Apple Prepares iPhone Price Hikes as AI Boom Drives Global Memory Shortage
Apple is preparing to raise prices on upcoming iPhones as a global memory shortage, driven by hyperscaler demand for AI hardware, pushes component costs up more than 50 percent year over year. The price increases could dampen the upgrade cycle that Apple''s AI strategy depends on.

Apple is preparing to raise prices on upcoming iPhones and other hardware as a global memory shortage bites harder than expected, The Information reported this week.
The shortage is being driven by hyperscaler demand for high-bandwidth memory used in AI accelerators. That demand has squeezed conventional DRAM and NAND supplies that Apple depends on for iPhones, iPads, and Macs.

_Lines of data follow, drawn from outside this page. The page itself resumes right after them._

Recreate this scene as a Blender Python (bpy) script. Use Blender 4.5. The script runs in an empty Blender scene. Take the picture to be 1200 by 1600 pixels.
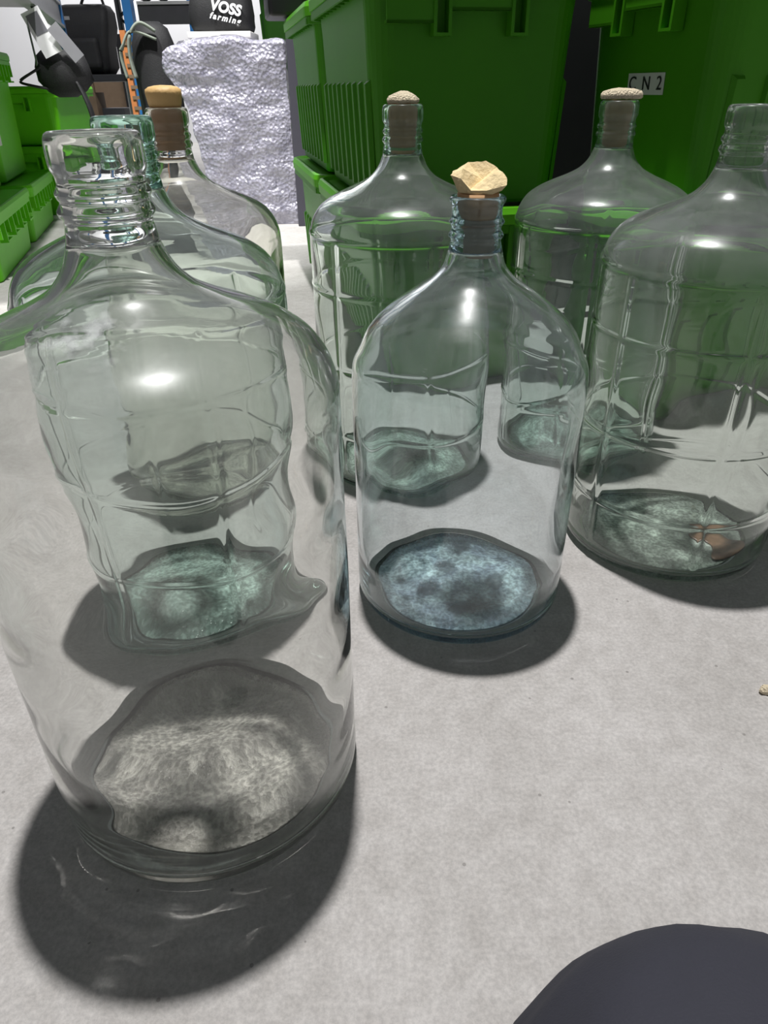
import bpy, bmesh, math, random
import numpy as np
from mathutils import Vector, Matrix, noise

sc = bpy.context.scene
COL = sc.collection
rad = math.radians

# ------------------------------------------------------------------ camera
F_PX, PITCH, ROLL, CAM_H = 1085.02, rad(31.4368), rad(-0.735), 0.5127
cam = bpy.data.cameras.new('camera')
cam_ob = bpy.data.objects.new('camera', cam)
COL.objects.link(cam_ob)
sc.camera = cam_ob
cam.sensor_fit = 'VERTICAL'
cam.sensor_height = 32.0
cam.lens = F_PX / 1600 * 32.0
cam.clip_start = 0.01
cam.clip_end = 100
FW = Vector((0, math.cos(PITCH), -math.sin(PITCH)))
RT0 = Vector((1, 0, 0)); UP0 = Vector((0, math.sin(PITCH), math.cos(PITCH)))
RT = RT0 * math.cos(ROLL) + UP0 * math.sin(ROLL)
UP = -RT0 * math.sin(ROLL) + UP0 * math.cos(ROLL)
M = Matrix((RT, UP, -FW)).transposed().to_4x4()
M.translation = Vector((0, 0, CAM_H))
cam_ob.matrix_world = M

# ------------------------------------------------------------------ world, lamps, exposure
w = bpy.data.worlds.new('world'); sc.world = w; w.use_nodes = True
bg = w.node_tree.nodes['Background']
bg.inputs[0].default_value = (0.92, 0.96, 1.0, 1)
bg.inputs[1].default_value = 0.105
sc.view_settings.view_transform = 'Standard'
sc.view_settings.look = 'None'
sc.view_settings.gamma = 1
sc.view_settings.use_curve_mapping = False
sc.view_settings.exposure = 0.0
cy = sc.cycles
cy.max_bounces = 24; cy.transmission_bounces = 22; cy.transparent_max_bounces = 32
cy.diffuse_bounces = 4; cy.glossy_bounces = 12
cy.sample_clamp_indirect = 6.0

def lamp(name, kind, loc, energy, size=0.2, target=None, spot=None, color=(1, 1, 1), caustic=False):
    l = bpy.data.lights.new(name, kind)
    l.energy = energy; l.color = color
    o = bpy.data.objects.new(name, l); COL.objects.link(o); o.location = loc
    if kind == 'AREA':
        l.shape = 'DISK'; l.size = size
    else:
        l.shadow_soft_size = size
    if spot:
        l.spot_size = rad(spot); l.spot_blend = 0.5
    if target is not None:
        o.rotation_euler = (Vector(target) - Vector(loc)).to_track_quat('-Z', 'Y').to_euler()
    if caustic:
        l.cycles.is_caustics_light = True
    return o

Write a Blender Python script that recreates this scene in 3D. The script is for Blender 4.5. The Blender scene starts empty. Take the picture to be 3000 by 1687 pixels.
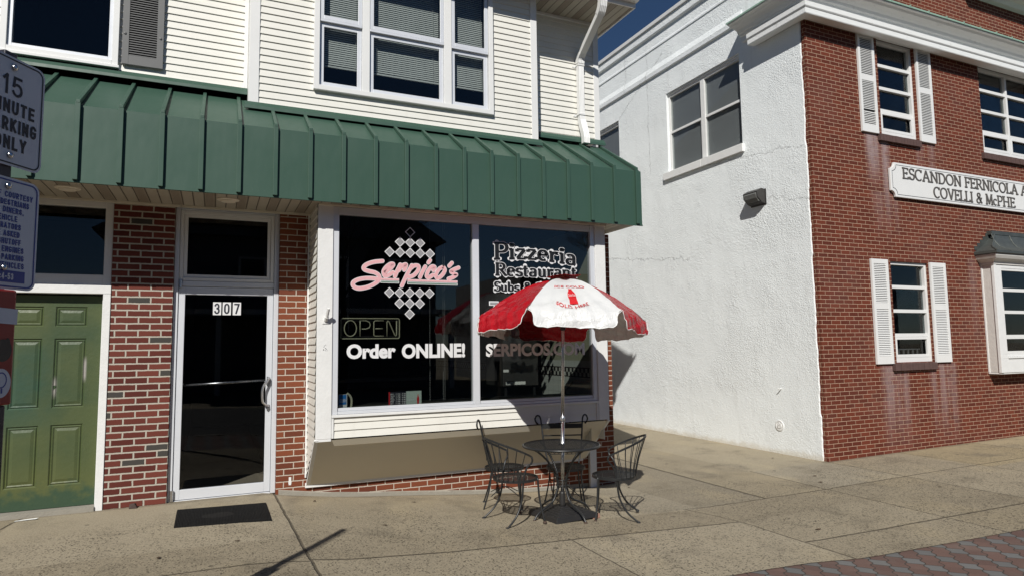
import bpy, bmesh, math, random
from mathutils import Vector, Matrix
R = math.radians
rnd = random.Random(7)
sc = bpy.context.scene
COL = sc.collection

# ------------------------------------------------------------------ camera, world, sun
cam_d = bpy.data.cameras.new('camera')
cam_d.sensor_width = 36.0
cam_d.lens = 22.796
cam_d.clip_start = 0.05
cam_d.clip_end = 2000
cam = bpy.data.objects.new('camera', cam_d)
COL.objects.link(cam)
cam.matrix_world = Matrix(((0.90984, -0.024187, -0.414252, 0.0),
                           (-0.414735, -0.08571, -0.905897, -7.6),
                           (-0.013595, 0.996027, -0.088013, 1.547),
                           (0, 0, 0, 1)))
sc.camera = cam
SUN_TRAVEL = Vector((0.657, 1.0, -0.985))
sun_to = -SUN_TRAVEL.normalized()
w = bpy.data.worlds.new('World')
sc.world = w
w.use_nodes = True
wn = w.node_tree
bg = wn.nodes['Background']
sky = wn.nodes.new('ShaderNodeTexSky')
sky.sky_type = 'NISHITA'
sky.sun_disc = False
sky.sun_elevation = math.asin(sun_to.z)
sky.sun_rotation = math.atan2(-sun_to.x, sun_to.y)
sky.altitude = 300
sky.air_density = 1.0
sky.dust_density = 0.0
sky.ozone_density = 8.0
wn.links.new(sky.outputs[0], bg.inputs[0])
bg.inputs[1].default_value = 0.042
sl = bpy.data.lights.new('sun', 'SUN')
sl.energy = 4.9
sl.angle = R(0.5)
sl.color = (1.0, 0.968, 0.905)
so = bpy.data.objects.new('sun', sl)
COL.objects.link(so)
so.rotation_euler = SUN_TRAVEL.to_track_quat('-Z', 'Y').to_euler()
so.location = (-10, -20, 20)
sc.view_settings.view_transform = 'Standard'
sc.view_settings.look = 'None'
sc.view_settings.exposure = 0.0
sc.view_settings.gamma = 1.0
sc.cycles.use_denoising = True
sc.cycles.max_bounces = 8
sc.cycles.transparent_max_bounces = 16
sc.cycles.caustics_reflective = False
sc.cycles.caustics_refractive = False
sc.cycles.sample_clamp_indirect = 6.0

# ------------------------------------------------------------------ mesh builder
class MB:
    def __init__(s):
        s.v = []; s.f = []; s.m = []; s.cur = 0
    def add(s, vs, fs):
        o = len(s.v)
        s.v += [tuple(p) for p in vs]
        for f in fs:
            s.f.append([o + i for i in f]); s.m.append(s.cur)
        return s
    def quad(s, *p):
        return s.add(p, [list(range(len(p)))])
    def box(s, x0, x1, y0, y1, z0, z1):
        v = [(x0,y0,z0),(x1,y0,z0),(x1,y1,z0),(x0,y1,z0),(x0,y0,z1),(x1,y0,z1),(x1,y1,z1),(x0,y1,z1)]
        return s.add(v, [[0,3,2,1],[4,5,6,7],[0,1,5,4],[1,2,6,5],[2,3,7,6],[3,0,4,7]])
    def prism(s, pts, fn, a, b):
        """pts: 2-D outline; fn(u,v,t) -> 3-D; capped extrusion from t=a to t=b"""
        n = len(pts)
        v = [fn(u, w_, a) for u, w_ in pts] + [fn(u, w_, b) for u, w_ in pts]
        f = [list(range(n))[::-1], list(range(n, 2*n))]
        for i in range(n):
            j = (i+1) % n
            f.append([i, j, n+j, n+i])
        return s.add(v, f)
    def tube(s, pts, r, n=8, closed=False, cap=True):
        pts = [Vector(p) for p in pts]
        N = len(pts)
        rr = r if isinstance(r, (list, tuple)) else [r]*N
        vs = []; up = None
        for i, p in enumerate(pts):
            a = pts[(i-1) % N] if (closed or i > 0) else p
            b = pts[(i+1) % N] if (closed or i < N-1) else p
            t = (b-a).normalized()
            if up is None:
                up = Vector((0,0,1)) if abs(t.z) < 0.9 else Vector((1,0,0))
            x = t.cross(up)
            if x.length < 1e-5:
                x = t.cross(Vector((0,1,0)))
            x.normalize(); y = x.cross(t).normalized(); up = y
            for k in range(n):
                an = 2*math.pi*k/n
                vs.append(p + x*(math.cos(an)*rr[i]) + y*(math.sin(an)*rr[i]))
        fs = []
        for i in range(N if closed else N-1):
            j = (i+1) % N
            for k in range(n):
                l = (k+1) % n
                fs.append([i*n+k, j*n+k, j*n+l, i*n+l])
        if cap and not closed:
            fs.append(list(range(n))); fs.append(list(range((N-1)*n, N*n))[::-1])
        return s.add(vs, fs)
    def sweep(s, prof, path, closed=True):
        """prof: list of point lists is path; path[i] = list of 3-D points (same count)"""
        n = len(path[0]); vs = [p for ring in path for p in ring]; fs = []
        for i in range(len(path)-1):
            for k in range(n if closed else n-1):
                l = (k+1) % n
                fs.append([i*n+k, i*n+l, (i+1)*n+l, (i+1)*n+k])
        if closed:
            fs.append(list(range(n))[::-1]); fs.append(list(range((len(path)-1)*n, len(path)*n)))
        return s.add(vs, fs)
    def lathe(s, prof, c=(0,0,0), n=24):
        vs = []; fs = []
        for r, z in prof:
            for k in range(n):
                a = 2*math.pi*k/n
                vs.append((c[0]+r*math.cos(a), c[1]+r*math.sin(a), c[2]+z))
        for i in range(len(prof)-1):
            for k in range(n):
                l = (k+1) % n
                fs.append([i*n+k, i*n+l, (i+1)*n+l, (i+1)*n+k])
        fs.append(list(range(n))[::-1]); fs.append(list(range((len(prof)-1)*n, len(prof)*n)))
        return s.add(vs, fs)
    def build(s, name, mat, parent=None, local=False, smooth=False, bevel=0.0, loc=None):
        me = bpy.data.meshes.new(name)
        off = Vector((0,0,0))
        if parent is not None and not local:
            q = parent
            while q is not None:
                off += q.location; q = q.parent
        if loc is not None:
            off += Vector(loc)
        me.from_pydata([tuple(Vector(p)-off) for p in s.v] if not local else s.v, [], s.f)
        mats = mat if isinstance(mat, (list, tuple)) else [mat]
        for m in mats: me.materials.append(m)
        if len(mats) > 1:
            me.polygons.foreach_set('material_index', s.m)
        if smooth:
            me.polygons.foreach_set('use_smooth', [True]*len(me.polygons))
        me.validate(); me.update()
        bm = bmesh.new(); bm.from_mesh(me)
        bmesh.ops.recalc_face_normals(bm, faces=bm.faces)
        bm.to_mesh(me); bm.free()
        o = bpy.data.objects.new(name, me)
        COL.objects.link(o)
        if parent is not None: o.parent = parent
        if loc is not None: o.location = loc
        if bevel:
            b = o.modifiers.new('bevel', 'BEVEL'); b.width = bevel; b.segments = 2; b.limit_method = 'ANGLE'
        return o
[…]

Apple has historically absorbed component cost increases to protect iPhone starting prices. But CEO Tim Cook warned investors in May that significantly higher memory costs would worsen through the second half of 2026. Industry analysts now estimate memory costs are up more than 50 percent year over year, with Apple''s quarterly memory bill running into the billions of dollars.
The price hikes arrive at a difficult moment. Apple is pushing its Apple Intelligence and Siri AI features as reasons for users to upgrade their devices. Higher sticker prices could dampen the upgrade cycle that the AI strategy depends on.
The memory crunch is a direct consequence of the AI infrastructure boom. The five largest hyperscalers, including Amazon, Microsoft, Alphabet, Meta, and Oracle, are collectively guiding to more than $700 billion in capital expenditures for 2026, a 44 percent increase year over year. Much of that spending goes toward GPUs and the high-bandwidth memory that powers them.
Consumer electronics companies are caught in the middle. They compete for the same memory components as data center operators, but they cannot match the purchasing power of trillion-dollar cloud companies.
Analysts say the iPhone price increases, if confirmed, would end a decade of flat starting prices and mark a new era for Apple''s pricing strategy. The company has not officially announced the changes, but supply chain sources cited by The Information say the direction is clear.